Alors concernant la dette. Pourquoi augmente-t-elle ? Les pays ont fait beaucoup d’investissements. Dans l’infrastructure, l’éducation, le sanitaire… Des investissements qui étaient nécessaires. Mais l’aide étrangère étant moins disponible, une bonne partie des pays africains ont dû emprunter au prix du marché, ce qui a conduit à l’augmentation de la dette. Ces pays doivent faire plus… après avoir beaucoup investi, ils doivent chercher un retour sur investissement via le régime fiscal.

Quelle situation vous inquiète particulièrement ?

Une des questions sur lesquelles nous travaillons très activement avec les décideurs à l’heure actuelle est, bien sûr, la façon dont nous pouvons les aider à traverser cette difficile période de manque de financement. C’est un défi très important pour la plupart des ministres des Finances et des gouverneurs de banques centrales qui sont à Marrakech cette semaine.

La solution nécessitera des restructurations de dette. Des pays comme le Ghana et la Zambie sont passés par là. Dans d’autres cas, je pense qu’un financement important est nécessaire POUR soutenir les réformes, et c’est là que la communauté internationale doit intervenir.

En avril, 45 ministres africains des Finances appelaient à une réforme du système des DTS (les Droits de tirages spéciaux alloués par le FMI), ils critiquent une répartition injuste. Y a-t-il eu des avancées ?

D’autres réformes sont-elles nécessaires ? Doit-on faire plus ? Absolument.

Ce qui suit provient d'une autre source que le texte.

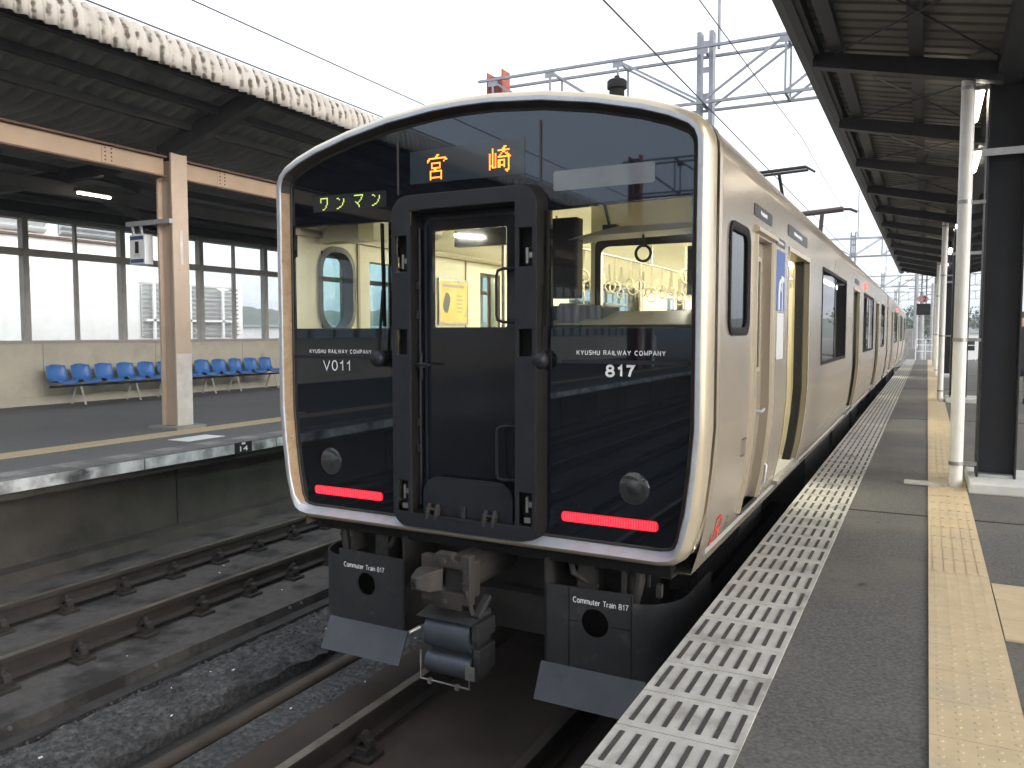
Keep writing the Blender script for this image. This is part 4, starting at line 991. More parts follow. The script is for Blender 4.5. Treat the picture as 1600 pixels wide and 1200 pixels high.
# electric coupler box below with two rolled covers
mb = FB(); mb.box(XC - .15, XC + .16, 3.99, 4.16, -.66, -.27); mb.box(XC + .155, XC + .20, 3.93, 4.14, -.40, -.30); mb.box(XC + .155, XC + .20, 3.95, 4.14, -.60, -.45); mb.bar((XC + .17, 3.96, -.27), (XC + .17, 4.1, -.18), .05, .03); eb = mb.build('jumper_box', 'skirt', T, bevel=.006)
def cover(z, r_, dz):
    m_ = FB(); pr = [(4.0, z + dz)] + [(3.97 - r_ * math.sin(R(a)) * 1.0, z + dz * math.cos(R(a))) for a in range(0, 181, 12)] + [(4.0, z - dz)]
    m_.yz(pr, XC - .158, XC + .142); m_.build('cover', 'box_blue', eb, smooth=50)
cover(-.395, .06, .088); cover(-.575, .052, .062)
mb = FB(); mb.add([(XC - .20, 3.90, -.295), (XC + .17, 3.90, -.295), (XC + .19, 4.02, -.262), (XC - .18, 4.02, -.262)], [(0, 1, 2, 3)]); mb.build('top_plate', 'skirt', eb, solid=.006)
mb = FB()
mb.tube([(XC - .165, 3.89, -.49), (XC - .165, 3.89, -.655), (XC + .165, 3.89, -.655), (XC + .165, 3.89, -.50)], .006, 8); mb.tube([(XC - .175, 3.90, -.36), (XC - .21, 3.84, -.38)], .011, 8)
for x in (-.10, .085): mb.box(XC + x - .012, XC + x + .012, 3.88, 3.90, -.675, -.645)
mb.build('guard_frame', 'steel', eb, smooth=50)
mb = FB(); mb.box(XC + .145, XC + .205, 3.878, 3.885, -.60, -.52); mb.build('tag_plate', 'steel', eb)

# ------------------------------------------------------------------ inside the cab
mb = MB(); mb.box(XC + .15, XC + 1.33, 4.42, 4.78, 1.20, 1.40); mb.add([(XC + .35, 4.30, 1.385), (XC + 1.33, 4.26, 1.385), (XC + 1.33, 4.70, 1.47), (XC + .45, 4.70, 1.47)], [(0, 1, 2, 3)]); mb.build('driver_desk', 'desk', T)
mb = MB(); mb.box(XC + .50, XC + .62, 4.34, 4.62, 1.37, 1.51); mb.box(XC + .40, XC + .72, 4.45, 4.78, 1.40, 1.50); mb.build('console', 'cab_grey', T, bevel=.01)
mb = MB(); mb.box(XC + .37, XC + .55, 4.50, 4.60, 1.545, 2.02); mb.build('monitor_box', 'cab_dark', T, bevel=.01)
mb = MB(); mb.xz([(XC + .50, 1.885), (XC + .62, 1.90), (XC + 1.27, 1.915), (XC + 1.27, 1.945), (XC + .8, 1.945), (XC + .56, 1.90)], 4.48, 4.74); mb.build('sun_visor', 'desk', T)
mb = MB(); mb.bar((XC + .735, 4.55, 1.95), (XC + .715, 4.5, 2.10), .012); mb.box(XC + .70, XC + .78, 4.52, 4.58, 1.93, 1.965); mb.build('visor_arm', 'cab_dark', T)
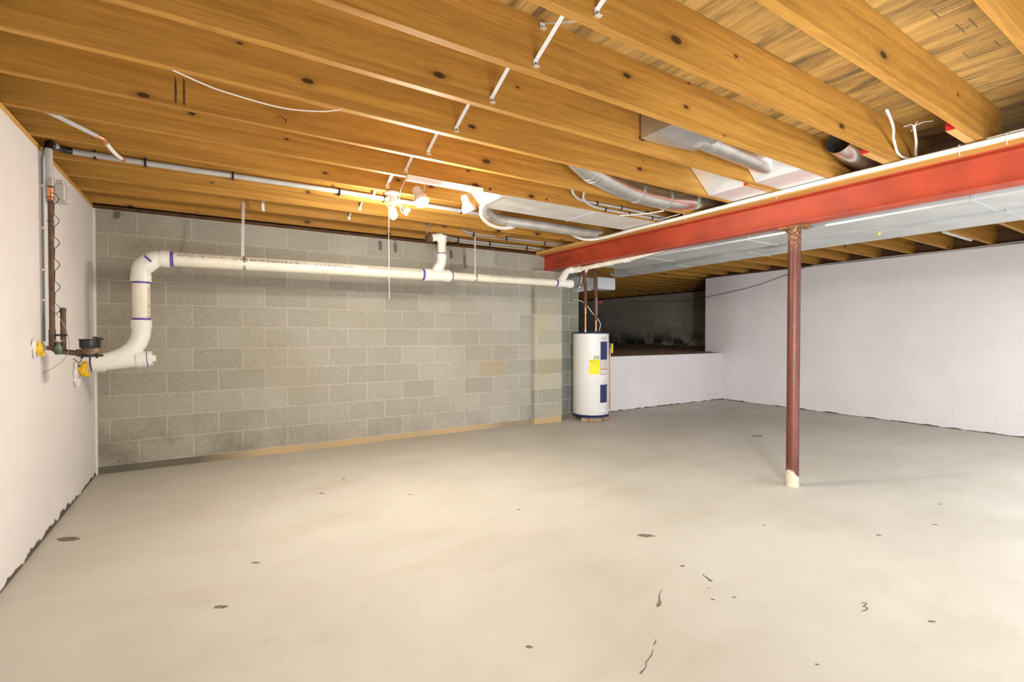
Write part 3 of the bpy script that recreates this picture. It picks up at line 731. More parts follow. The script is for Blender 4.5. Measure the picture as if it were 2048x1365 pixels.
mk('wye_barrel', M['pvc_fit'], dr, tube, [(-.770, YP, .992), (-.70, YP, .9965), (-.699, YP, .9966), (-.50, YP, 1.0155), (-.499, YP, 1.0156), (-.42, YP, 1.022)], .06, seg=28, smooth=True, radii=[.069, .069, .0605, .0585, .066, .066])
mk('cleanout_plug', M['pvc_fit'], dr, lathe, (-.42, YP, 1.022), (1, 0, .06), [(.060, 0), (.060, .022), (.030, .023), (.028, .045)], seg=8)
mk('pipe', M['pvc'], dr, tube, [(-.842, YP, .985), (-.765, YP, .9915)], .058, seg=28, smooth=True)
for (a_, b_, r_) in [((-.782, YP, .990), (-.762, YP, .992), .0605), ((-.274, YP, 1.8447), (-.250, YP, 1.845), .0612), ((-.467, YP, 1.645), (-.467, YP, 1.630), .0612), ((-.467, YP, 1.352), (-.467, YP, 1.336), .0612),
                     ((1.925, YP, zp(1.92)), (1.957, YP, zp(1.95)), .0612), ((2.262, YP, 1.868), (2.285, YP, 1.868), .0470), ((3.715, YP, 1.876), (3.742, YP, 1.876), .0468), ((-.4325, YP, 1.0213), (-.4265, YP, 1.0218), .0672)]:
    mk('primer_ring', M['purple'], dr, tube, [a_, b_], r_, seg=28, smooth=True)
_a = Vector((-.400, YP, 1.822)); _b = Vector((-.412, YP, 1.810))
mk('primer_ring', M['purple'], dr, tube, [_a, _b], .0698, seg=28, smooth=True)
# tee at mid run with riser
mk('tee_barrel', M['pvc_fit'], dr, tube, [(1.95, YP, 1.863), (2.03, YP, 1.864), (2.031, YP, 1.864), (2.17, YP, 1.866), (2.171, YP, 1.866), (2.25, YP, 1.867), (2.251, YP, 1.868), (2.27, YP, 1.868)], .066, seg=28, smooth=True, radii=[.069, .069, .065, .062, .067, .067, .053, .052])
rs = round_path([(2.075, YP, 1.885), (2.160, YP, 1.995), (2.162, YP, 2.09)], .06, 6)
mk('branch_bend', M['pvc_fit'], dr, tube, rs, .051, seg=24, smooth=True)
mk('elbow_collar', M['pvc_fit'], dr, tube, [(2.105, YP, 1.925), (2.135, YP, 1.965)], .056, seg=24, smooth=True)
mk('elbow_collar', M['pvc_fit'], dr, tube, [(2.162, YP, 2.04), (2.162, YP, 2.10)], .054, seg=24, smooth=True)
mk('pipe', M['pvc'], dr, tube, [(2.162, YP, 2.09), (2.162, YP, 2.27)], R3, seg=24, smooth=True)
mk('primer_ring', M['purple'], dr, tube, [(2.162, YP, 2.098), (2.162, YP, 2.112)], .0472, seg=24, smooth=True)
mk('elbow_collar', M['pvc_fit'], dr, tube, [(2.162, YP, 2.23), (2.162, YP, 2.30)], .054, seg=24, smooth=True)
mk('elbow_fitting', M['pvc_fit'], dr, tube, round_path([(2.162, YP, 2.26), (2.155, YP, 2.295), (2.04, YP+.0, 2.265)], .04, 5), .040, seg=20, smooth=True)
mk('pipe', M['pvc'], dr, tube, [(2.06, YP, 2.27), (2.02, YP, 2.262)], .030, seg=20, smooth=True)
mk('trap_collar', M['iron'], dr, tube, [(2.035, YP, 2.266), (1.985, YP, 2.25)], .040, seg=20, smooth=True)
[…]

Nous allons nous pencher lors des réunions annuelles sur la mobilisation de ressources pour notre programme sur la réduction de la pauvreté et la confiance dans la croissance. Avec de nombreux pays de la région, nous avons des discussions actives, afin que les donateurs, la communauté internationale, puissent mettre plus de ressources afin que nous puissions continuer à accorder des prêts à taux zéro sur le continent, ce dont nous avons désespérément besoin.

Y a-t-il eu des résultats concrets après les engagements du dernier sommet de Paris ?

On est quasiment au chiffre de 100 milliards de DTS qui était annoncé. Ils sont allés sur deux de nos programmes. Il y a eu énormément de progrès.

La situation au Niger. Un financement de 131 millions de dollars avait été approuvé en juillet. Avant le coup d’État. La Banque mondiale a suspendu ses versements. Est-ce le cas du FMI ?

Bien sûr. Il y a un programme pour le Niger, mais depuis le coup d’État en juillet, nous n’avons décaissé aucun fonds. Il faudra une entente avec un gouvernement officiellement reconnu avant de pouvoir avancer.